The real news emerges from all the films that aren’t on the list. Where is “Roma”? Where is “Marriage Story”? Where is “Da 5 Bloods”? Where is “The Two Popes”? Where is “Dolemite Is My Name”? Where’s all that quality that Netflix has been selling?

There’s one film of supreme artistry right smack in the middle of the list, and that’s “The Irishman,” at number 7, with 64 million views. Not shabby. Though given the film’s probable $200 million price tag, not stupendous either. You might have expected it to be a little bit higher.

To place “The Irishman” in context, there’s a film on the list I reviewed two months ago called “The Wrong Missy,” a bad-date-from-hell-comes-along-on-the-corporate-retreat comedy starring David Spade and the gifted Lauren Lapkus; it’s at number nine, with 59 million views, just tailing “The Irishman.” I was a fan — I liked “The Wrong Missy” more than just about any critic who wrote about it. (My review is embarrassingly high on the film’s Metacritic page.) But “The Wrong Missy,” amusing as some of it is, is the definition of a trifle. If you’d asked me, at the time, to place bets on whether it or “The Irishman” would rack up more Netflix views, I would have bet the farm on “The Irishman,” a movie hailed around the world as a Scorsese masterpiece, and one that, between awards season and a shoot-the-moon publicity budget, has had more visibility than any Netflix film in history.

Of course, “Roma” enjoyed that kind of publicity, too. It was also hailed around the world, and treated as a must-see event. Yes, I know, it’s an austere and slow-moving black-and-white art film set in 1970s Mexico City. But come on: As the end of 2018 approached, “Roma” became a global event. And the factor that put the global in that equation was Netflix. The whole world, it was said, was ready to see this film, thanks to the fact that the world’s most successful streaming subscription service had liberated it from the burden of having to play in theaters.

How many people saw “Roma” on Netflix? We don’t know, because Netflix hasn’t released those numbers. Maybe an expanded version of the most popular list ­­(like #10 – 20?) will be forthcoming. As a critic, I would truly love to know how many views “Roma” got, and “Marriage Story,” too. But here’s the point. Netflix, along the way, created a mythology about these movies, suggesting they were going to be able to find audiences at home beyond what they might have in theaters. The question raised by the company’s 10 most popular movies list is: Did that actually happen? Or is it a mythology based on a fantasy?
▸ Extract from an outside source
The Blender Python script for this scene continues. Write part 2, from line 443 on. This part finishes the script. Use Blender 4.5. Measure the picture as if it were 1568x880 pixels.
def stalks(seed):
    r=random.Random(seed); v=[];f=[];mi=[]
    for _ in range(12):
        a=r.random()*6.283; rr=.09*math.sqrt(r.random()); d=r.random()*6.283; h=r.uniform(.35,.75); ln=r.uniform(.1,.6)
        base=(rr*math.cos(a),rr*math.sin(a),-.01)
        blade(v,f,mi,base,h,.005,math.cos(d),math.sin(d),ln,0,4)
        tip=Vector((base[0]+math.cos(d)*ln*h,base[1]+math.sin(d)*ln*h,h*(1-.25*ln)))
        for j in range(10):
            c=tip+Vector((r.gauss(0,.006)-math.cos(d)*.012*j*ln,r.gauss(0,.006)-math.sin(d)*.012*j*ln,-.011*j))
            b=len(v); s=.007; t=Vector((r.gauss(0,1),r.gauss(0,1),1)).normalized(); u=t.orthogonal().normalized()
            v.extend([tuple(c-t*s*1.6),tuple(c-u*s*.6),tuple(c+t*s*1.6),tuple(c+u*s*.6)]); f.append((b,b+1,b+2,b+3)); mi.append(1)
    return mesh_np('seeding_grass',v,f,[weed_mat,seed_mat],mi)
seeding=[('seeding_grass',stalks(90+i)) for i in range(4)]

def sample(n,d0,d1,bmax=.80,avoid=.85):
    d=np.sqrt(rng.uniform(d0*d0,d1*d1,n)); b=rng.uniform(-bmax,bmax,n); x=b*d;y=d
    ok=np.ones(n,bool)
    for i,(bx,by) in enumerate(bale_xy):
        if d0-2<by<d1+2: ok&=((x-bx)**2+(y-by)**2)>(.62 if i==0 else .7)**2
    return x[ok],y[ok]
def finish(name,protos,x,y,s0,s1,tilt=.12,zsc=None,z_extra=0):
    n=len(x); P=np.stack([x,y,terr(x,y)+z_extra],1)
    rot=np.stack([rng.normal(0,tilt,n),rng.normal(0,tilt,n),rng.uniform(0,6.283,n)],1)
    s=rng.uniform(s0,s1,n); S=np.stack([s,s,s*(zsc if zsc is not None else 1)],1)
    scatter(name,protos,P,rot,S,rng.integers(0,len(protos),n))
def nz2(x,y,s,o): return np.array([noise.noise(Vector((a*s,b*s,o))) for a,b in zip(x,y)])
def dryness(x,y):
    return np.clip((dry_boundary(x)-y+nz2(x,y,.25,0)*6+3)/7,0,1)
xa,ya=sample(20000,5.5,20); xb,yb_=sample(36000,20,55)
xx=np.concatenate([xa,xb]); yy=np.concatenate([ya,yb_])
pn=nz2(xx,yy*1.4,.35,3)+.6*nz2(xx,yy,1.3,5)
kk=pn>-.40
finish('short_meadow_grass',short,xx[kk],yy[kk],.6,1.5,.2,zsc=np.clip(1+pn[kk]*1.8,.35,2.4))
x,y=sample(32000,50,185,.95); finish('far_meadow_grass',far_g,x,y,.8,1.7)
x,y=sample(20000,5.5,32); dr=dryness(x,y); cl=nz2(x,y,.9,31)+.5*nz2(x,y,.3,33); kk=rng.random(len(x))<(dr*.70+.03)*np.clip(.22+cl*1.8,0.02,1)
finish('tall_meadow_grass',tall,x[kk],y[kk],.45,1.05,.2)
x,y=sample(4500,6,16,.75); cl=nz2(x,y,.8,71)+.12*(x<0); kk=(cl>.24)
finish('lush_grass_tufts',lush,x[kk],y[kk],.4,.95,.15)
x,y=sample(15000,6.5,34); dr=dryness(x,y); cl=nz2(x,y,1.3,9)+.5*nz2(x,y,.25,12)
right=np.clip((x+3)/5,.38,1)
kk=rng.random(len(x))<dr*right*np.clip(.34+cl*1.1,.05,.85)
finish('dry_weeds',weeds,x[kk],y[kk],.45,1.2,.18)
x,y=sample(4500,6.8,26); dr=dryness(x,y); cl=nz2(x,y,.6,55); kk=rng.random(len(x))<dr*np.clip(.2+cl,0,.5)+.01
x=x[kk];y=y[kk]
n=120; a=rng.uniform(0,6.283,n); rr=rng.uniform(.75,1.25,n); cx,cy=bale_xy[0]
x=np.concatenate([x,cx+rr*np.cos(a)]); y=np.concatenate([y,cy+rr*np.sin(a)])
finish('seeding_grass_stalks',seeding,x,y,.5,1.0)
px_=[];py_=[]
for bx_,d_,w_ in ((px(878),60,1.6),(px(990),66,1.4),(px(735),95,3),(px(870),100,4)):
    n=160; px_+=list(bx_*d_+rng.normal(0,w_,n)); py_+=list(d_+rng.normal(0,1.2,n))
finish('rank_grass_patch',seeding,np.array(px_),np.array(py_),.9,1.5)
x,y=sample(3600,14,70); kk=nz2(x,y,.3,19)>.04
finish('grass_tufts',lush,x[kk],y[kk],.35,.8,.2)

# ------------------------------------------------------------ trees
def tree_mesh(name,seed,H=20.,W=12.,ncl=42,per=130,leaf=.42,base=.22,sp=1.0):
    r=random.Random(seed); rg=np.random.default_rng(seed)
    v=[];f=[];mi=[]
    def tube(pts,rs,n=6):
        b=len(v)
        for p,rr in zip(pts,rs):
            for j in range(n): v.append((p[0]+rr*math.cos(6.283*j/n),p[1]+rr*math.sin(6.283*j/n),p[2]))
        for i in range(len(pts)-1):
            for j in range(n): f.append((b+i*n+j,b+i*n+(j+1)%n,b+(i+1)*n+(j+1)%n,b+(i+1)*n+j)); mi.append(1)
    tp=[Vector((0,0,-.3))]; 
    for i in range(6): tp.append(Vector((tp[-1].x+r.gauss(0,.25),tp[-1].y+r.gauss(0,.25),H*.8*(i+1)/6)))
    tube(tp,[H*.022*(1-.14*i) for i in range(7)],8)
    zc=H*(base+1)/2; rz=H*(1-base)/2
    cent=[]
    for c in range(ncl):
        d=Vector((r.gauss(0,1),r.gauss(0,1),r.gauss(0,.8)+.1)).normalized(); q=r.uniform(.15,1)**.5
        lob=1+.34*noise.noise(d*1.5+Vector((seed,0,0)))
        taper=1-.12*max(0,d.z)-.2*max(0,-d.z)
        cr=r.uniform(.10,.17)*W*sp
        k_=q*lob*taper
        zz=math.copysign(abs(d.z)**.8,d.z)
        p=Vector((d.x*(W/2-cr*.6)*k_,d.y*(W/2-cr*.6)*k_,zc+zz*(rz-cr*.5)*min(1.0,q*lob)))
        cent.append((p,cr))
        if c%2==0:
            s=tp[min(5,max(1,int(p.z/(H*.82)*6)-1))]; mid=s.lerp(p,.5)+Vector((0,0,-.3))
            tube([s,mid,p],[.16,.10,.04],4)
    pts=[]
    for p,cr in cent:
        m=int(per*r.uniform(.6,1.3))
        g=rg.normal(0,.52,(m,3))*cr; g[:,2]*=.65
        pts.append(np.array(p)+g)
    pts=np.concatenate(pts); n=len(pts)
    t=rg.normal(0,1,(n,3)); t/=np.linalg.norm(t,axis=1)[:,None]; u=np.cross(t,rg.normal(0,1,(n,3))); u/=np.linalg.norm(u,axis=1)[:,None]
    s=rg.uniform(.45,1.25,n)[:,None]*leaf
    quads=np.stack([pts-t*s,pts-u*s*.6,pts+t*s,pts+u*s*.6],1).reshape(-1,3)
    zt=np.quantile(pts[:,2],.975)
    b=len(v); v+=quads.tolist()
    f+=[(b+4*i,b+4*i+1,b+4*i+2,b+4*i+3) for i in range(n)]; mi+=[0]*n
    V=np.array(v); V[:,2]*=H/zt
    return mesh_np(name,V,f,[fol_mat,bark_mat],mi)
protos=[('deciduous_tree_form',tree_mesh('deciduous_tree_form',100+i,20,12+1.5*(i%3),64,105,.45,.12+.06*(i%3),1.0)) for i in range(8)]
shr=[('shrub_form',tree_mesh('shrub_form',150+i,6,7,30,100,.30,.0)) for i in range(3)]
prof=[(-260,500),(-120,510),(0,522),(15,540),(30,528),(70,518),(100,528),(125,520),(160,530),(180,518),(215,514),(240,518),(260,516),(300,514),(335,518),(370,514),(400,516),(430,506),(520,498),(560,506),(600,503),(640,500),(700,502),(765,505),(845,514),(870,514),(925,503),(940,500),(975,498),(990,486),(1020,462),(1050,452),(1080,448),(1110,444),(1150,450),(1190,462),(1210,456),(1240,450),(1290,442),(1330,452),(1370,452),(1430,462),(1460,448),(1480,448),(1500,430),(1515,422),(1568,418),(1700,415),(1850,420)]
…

If I were a film director, that’s something my enquiring mind would want to know. When it comes to consumers, Netflix’s 10 most popular movies list is nothing more than a mirror of their tastes. But directors, who are being lured to Netflix in droves, are doing so in part because the company compensates well (who’s going to argue with a fat paycheck, especially if you’re an independent filmmaker?), but also because the prospect of making a film at Netflix has been predicated on a kind of holy promise: If you make your film there, they will come.

The notion that “Netflix makes the films that other companies won’t” is true in certain cases, overstated in others. “The Irishman” was an anomaly, because of its fussy, exorbitant de-aging technology (which could have been done on an iPhone for peanuts, and might have looked two-thirds as good). In my opinion, it was a colossal mistake, in industry terms, for that movie to cost what it did. (Much as I love the film, it was mostly a bunch of men sitting around in rooms, talking.)

But does anyone seriously believe that if Netflix didn’t exist, Alfonso Cuarón would never have made “Roma,” or Noah Baumbach would never have made “Marriage Story,” or Spike Lee would never have made “Da 5 Bloods”? No doubt these filmmakers were given plush budgets, but what they were really given was a promise — that their films, liberated from theaters, would find a formidable audience. I’m not ragging on the tastes of Netflix subscribers; they have the right to choose, and enjoy, the movies they want. But what their tastes tell us is that Netflix may not be the natural home of adventurous filmmaking nearly as much as the company wants us to think it is.